How to Build a Culture of Inclusivity

When it comes to the new White House administration, there really has been no policy more controversial than immigration. Even with the second iteration of policy changes announced last month, there is still widespread concern that we may be doing more harm than good for our country. This is particularly the case for many CEOs who believe a diverse community of employees and partners is what drives growth, ignites innovation, and helps impact change in our neighborhoods, our nation and in our world.

As an immigrant who started my own business, I have always believed in the power of diversity, but more importantly, I believe in the power of inclusion. While diversity, in its simplest form, is having respect for and appreciation of differences in ethnicity, gender, age, national origin, disability, sexual orientation, education, and religion, inclusion is the state of being valued, respected and supported. As one study stated, “Diversity is the mix; inclusion is getting the mix to work well together.”

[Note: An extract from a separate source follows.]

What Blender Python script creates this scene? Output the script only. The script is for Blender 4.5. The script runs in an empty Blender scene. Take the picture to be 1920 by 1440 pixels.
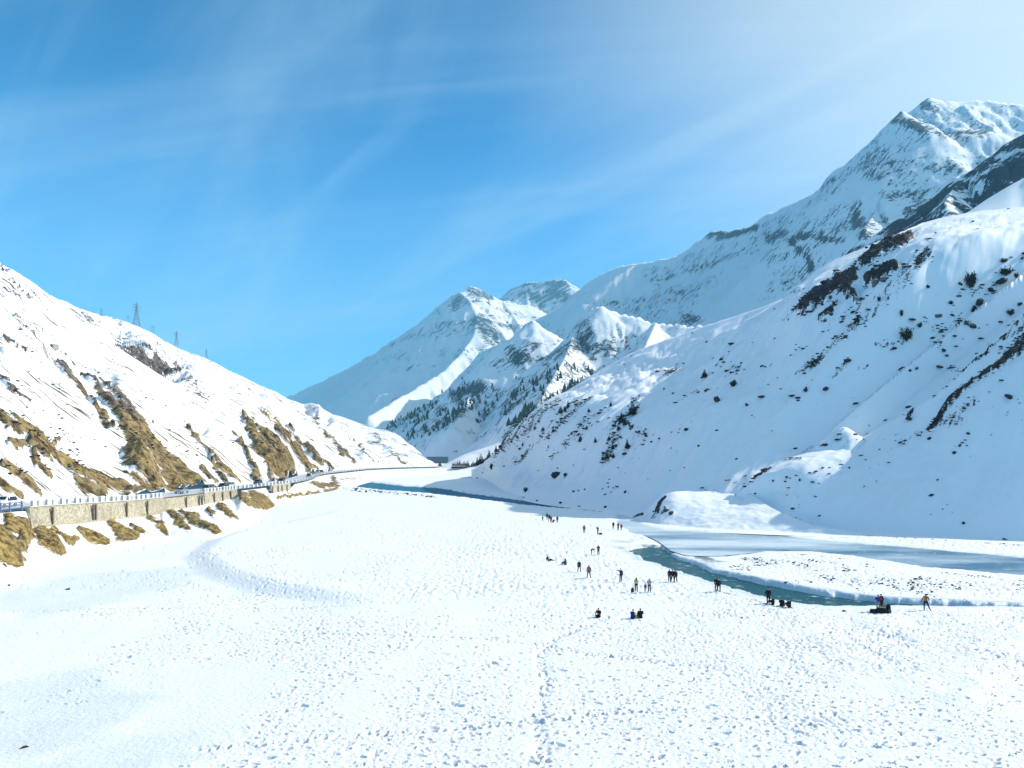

How do you create a culture of inclusion? Here are three things I have learned:

Become Culturally Competent

As the CEO, you need to take the time to learn about different cultures, ethnicities, religions, and lifestyles that exist within your company. This is an ongoing process of learning all to develop a frame of reference for how others want to be treated, not necessarily how you want to be treated. Being culturally competent also means being able to acknowledge your cultural beliefs and unconscious bias, finding strategies that break bias (an excellent article about breaking unconscious bias can be found here). It is important that your company reflects what matters most to your employees.

Communicate, Communicate, Communicate

Make sure your diversity goals and vision are a regular part of employee training programs and staff meetings and that they are connected to your overall business objectives. This allows team members to see how diversity impacts the growth and success of your company. Also, make sure you communicate your concerns should you feel external factors are interfering with your internal values. When the first executive orders regarding immigration were announced, I sent a company-wide email to team members reiterating our company’s core values and when we felt Uber’s values didn’t match our own, we looked at other transportation options.

Be a Driver Of Change

One of the most powerful things you can do to promote inclusion and celebrate diversity is to lead change regarding issues that may not necessarily be your own. If you have employees with immigration concerns, consider sponsoring H-1B visas or helping connect them with immigration attorneys. If you are a male CEO, support policies around women’s health care and verbally address sexism in the workplace and our society. When you amplify the voices of others, you are validating them as individuals and showing them just how valuable they are to you and your company. Remember, it is more important to demonstrate your values rather than just verbalize it.

During these challenging times, make it a priority to shift your business from a focus on diversity to a focus on inclusion. When all employees feel accepted and appreciated and when their personal values align with your company values (and are lived up to each day), you are not only positively impacting your business; you are changing our world.